The klaxon went and we were off. This was the bit I was dreading most as I had got caught up in the washing machine of the swim pack at Blenheim, but today I was away and had clear water straight away. I headed over towards the other leaders and settled into a rhythm in about 4th place. I could see one of the kayakers next to me holding a camera right in my face as I swam, so the next time I sighted I stuck my tongue out at the camera. I saw him laughing so gave the camera a big cheesy grin when I breathed. I was having so much fun I almost forgot I was racing. To some people this elite series is their main racing aim so they take the races very very seriously. For me, I just feel so privileged to be racing amongst these superstar triathletes from around the world so I have am having an absolute ball. I would be lying if I said I didn't care where I came overall, but in all honesty, its my second elite race, I know I am not up there for a podium finish so I might as well soak up the atmosphere, learn from the best, enjoy the whole experience and race with a massive smile on my face.
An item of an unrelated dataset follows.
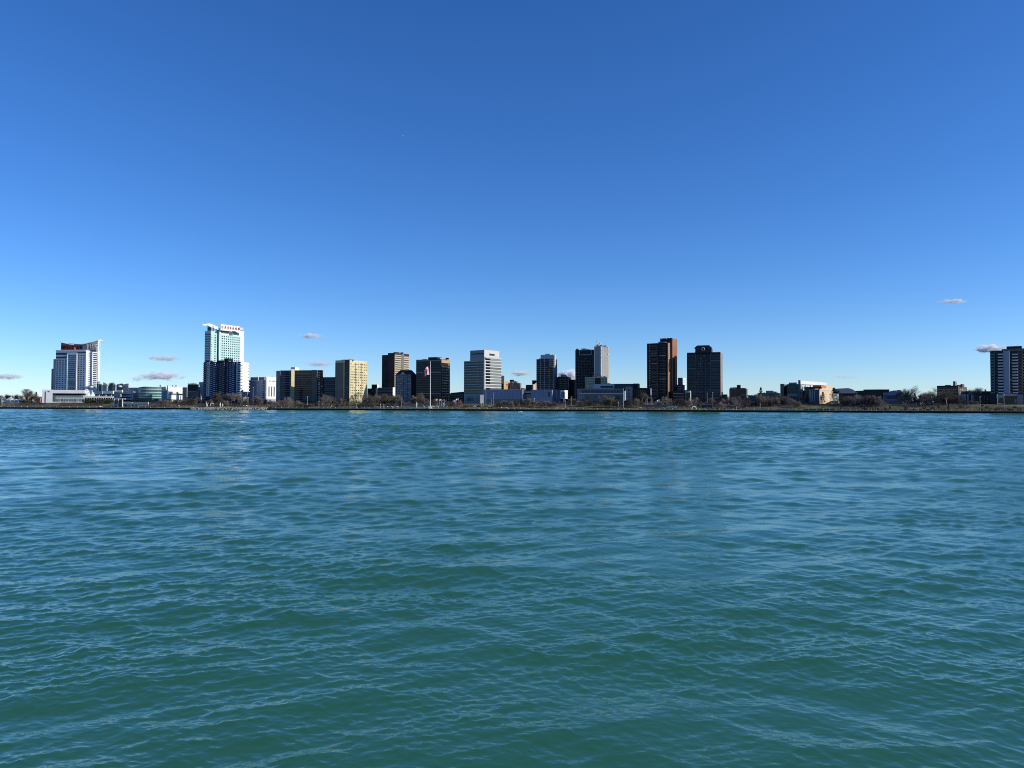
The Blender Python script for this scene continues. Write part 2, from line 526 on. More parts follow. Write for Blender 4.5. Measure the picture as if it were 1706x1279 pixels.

So back to the swim... I could see I was in a good position with only a couple of people in front of me and although the pace was comfortable, I didn't feel strong enough to put in an attack so I cruised along following the feet in front of me. Which is easier said than done, especially as it got more choppy after the turn buoy and I started swallowing the algae-water. One moment, I would be on the legs of the person in front by following their trail of bubbles. The next moment, the bubbles would have gone, I was separated about a metre from my lead swimmer and someone else would have their feet and their bubbles. Dammit! They were MY bubbles! It's so much harder to swim on your own than follow in someone's draft, so the next time I found some bubbles, I was determined not to let them go. My triathlon friends call me Nemo, but this little clip sums up the swim leg perfectly, where I am the yellow fish:

I exited the water in 3rd place but lost time to the other athletes who could run faster to T1. I headed out on the bike and started chasing down the lead pack. I was joined by one girl for a couple of km, I then accidentally dropped her whilst chasing to catch the two girls in front. After a few km on my own, the chasing pack caught me and we worked as a chain gang to catch the lead group. Emma Pallant was in this chasing pack and made sure we were all motivated to work together to catch the leaders. I did my best to take a few turns on the front and do my fair share of work, but the pace was tough and I was struggling so I sat at the back for a little while. With the help of some very strong girls in this chase pack, we caught the lead group and I stayed put at the back focussing on not getting dropped. I learnt so so much in this hour of racing on the bike. I almost got dropped so many times when my concentration waivered or when I wasn't quite on the ball as the pace was suddenly picked up, but each time I was determined to stay with the group and fought to get back on. Like in the swim, I was loving racing with the best girls and having the cameras on the motorbikes around me made me feel like a celebrity! I wiped the snot and salt from my face and adjusted my trisuit so my love handles weren't hanging out the back and hoped that I wouldn't look like too much of a numpty on the TV footage (the race will be aired on Channel 4 in a few weeks' time). Back towards transition and I took my feet out of my shoes early, learning from my mistakes at my last race when I hadn't left myself enough time. However, this time I had done it waaaaaaay too early and we still had a short sharp hill to climb to get to transition that I had to do with my bare feet on top of my shoes!

The run hurt from the outset but the atmosphere was great with lots of supporters cheering for us. Thanks so much to my Premier Chops Laura and Dave, my parents, the awesome TTH crew and all others who kept me going when all I wanted to do was walk! It felt like I was going so slowly, but I actually PB'd on the run (think the course might have been a bit short, but shhhh I'm calling it a PB) and sprinted across the line to come 16th overall. I had been overtaken by quite a few girls in the last km which was frustrating but I ran my best at the time so I can't beat myself up about it. I have never finished a race and collapsed before but as soon as I crossed the finish line, I fell to my knees, with no energy left to stand. A tough race but one of the most enjoyable ones I have ever done. London, I'll be seeing you again next year!

Great action shot, thanks Fiona for making it look like I was running fast!

Looking manly on the run. Erm, where have my boobs gone?